The "Ms." cover, coincidentally, hit newsstands at about the same time Feminists for Life started an e-mail Q&A featuring "pro-woman answers to pro-choice questions." In it, Foster answers the most frequently asked questions she gets while traveling around the country presenting her pro-life feminist message to college students. She tackles tough stuff like "What if her partner, friends or family have abandoned her? Or what if she's poor?" "What about 'the life of the mother?'" And "What about rape? What if it was your daughter who was raped?"
In one of her answers, Foster says, "Abortion after rape is misdirected anger. It doesn't punish the perpetrator of the crime, or prevent further assaults against other women." She tells the stories of real women who are alive because their brave mothers let them be born, despite the horrendous way they were conceived. Like I said, tough stuff. But real life.
Feminism isn't just jumping the shark on abortion, though. At the same time "Ms." was trying to reclaim relevance - in about the most perverse way they possibly could students at James Madison University were pushing back against Title IX, an amendment added to an education bill in Congress in 1972. The law was patterned on the 1964 Civil Rights Act, intended to keep discrimination out of education. Good goals. In subsequent years, however, it devolved into federally mandated quotas in high school and college sports. Schools, fearful of lawsuits, have complied, being extra cautious, knowing that killing men's wrestling teams is a favorite sport of feminist lawyers. Politicians have largely curtsied in obedience to the feminist police. But maybe not anymore.
Earlier this fall, James Madison announced it was cutting seven men's teams, as well as three women's teams. The cuts would mean no teams for more than 140 students and 11 coaches. It was a response to federal "proportionality" guidelines: If a school's student population is 60 percent women and 40 percent men, the sports programs have to reflect that breakdown exactly even if 60 percent of the female students don't want to play sports.

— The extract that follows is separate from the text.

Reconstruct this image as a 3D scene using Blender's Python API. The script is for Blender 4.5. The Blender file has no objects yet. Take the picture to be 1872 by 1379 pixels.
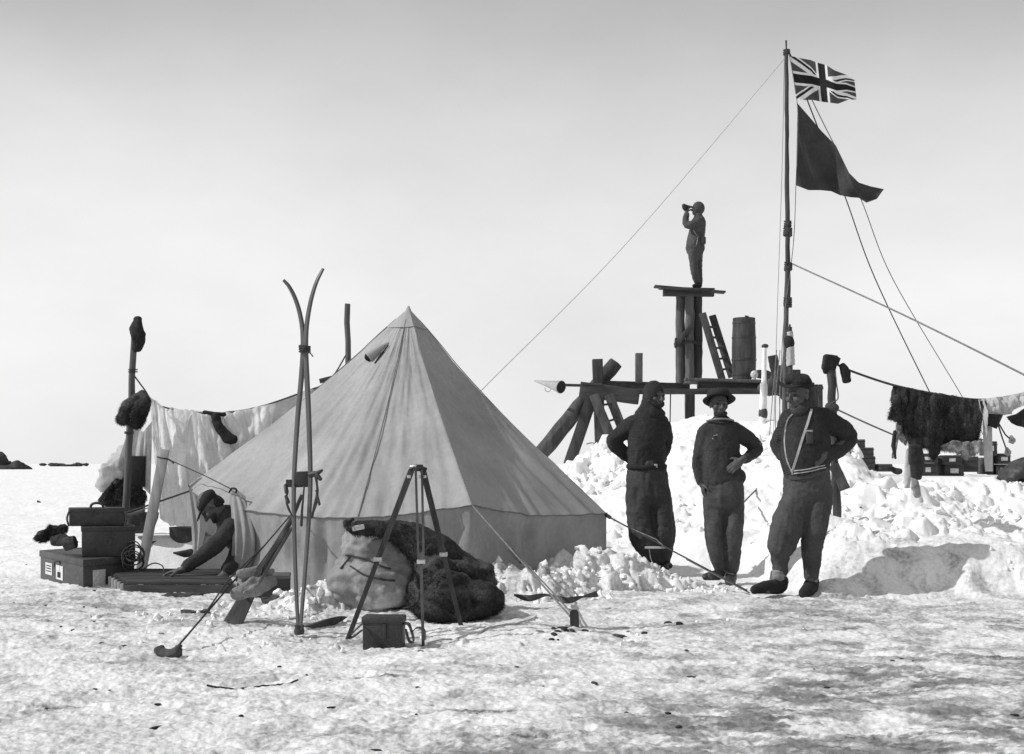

In light of protests there, Title IX reformists have gotten unprecedented attention. Jessica Gavora of the College Sports Council calls the developments "amazing." "A story line is forming in the media around James Madison University's decision to cut ten teams to comply with Title IX and for the first time it's this: That a perverted interpretation of the law not football, not sexist university administrators, but the law has resulted in a great injustice."
In short on issues that have long been monopolized by liberal feminists, mainstream culture may finally be graduating to good sense and reason. No cover antics will save Ms. and the sisterhood now.